His name was Sean Mueller and he had former Denver Broncos quarterback John Elway’s money.
I called then-Colorado Securities Commissioner Fred Joseph (today, he’s a loyal Business Blunders reader) to help me run down a report that the Greenwood Village, Colo. declined to release because it involved a suicide attempt.
That Fred Joseph worked fast. Mueller was arrested before I could even whip out a headline.
Here’s the latest on Mueller from the Colorado Department of Corrections:
Mueller’s confession
Mueller ripped off more than 65 investors, including a woman born with no hands or feet.
I covered his December 2010 sentencing. Looking back at it, I thought what he had to say was instructive. Maybe Bell should have read what Mueller had to say.
Here are some excerpts from the column I wrote in The Denver Post:
Appearing in powder-gray jail garb, Mueller tried to explain how extreme pride blinded him to the grim realities of his investing performance.

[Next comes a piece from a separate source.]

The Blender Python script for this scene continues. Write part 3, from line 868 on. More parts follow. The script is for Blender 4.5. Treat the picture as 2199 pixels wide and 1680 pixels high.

“This is on me,” he said. “I have no one to blame but myself.
“At the end of a quarter, a position went against me extremely fast, and I panicked. I sent out a fictitious statement to start this off, thinking I could make this back. It was the wrong choice.
“So a stressful job became even more so I tried working harder. I tried trading harder. Researching harder — 60 to 70 hours a week trying to make this back.
“It didn’t work.”
“On April 22, knowing that a life insurance policy would take care of my wife and two kids, and thinking that the only way to show the clients I was truly sorry was to take my life — I went across the street to a parking garage, waiting for buses to pass, waiting for cars to pass, and in the only moment of clarity I’ve had in this whole process is what an awful example this is leaving my two sons.”
“I don’t have anything grand to say,” Mueller told the judge. “There is no excuse for this. I’m just asking you to consider my current motivations. To allow me to work somehow, eventually. To start paying this back and to possibly support my kids.”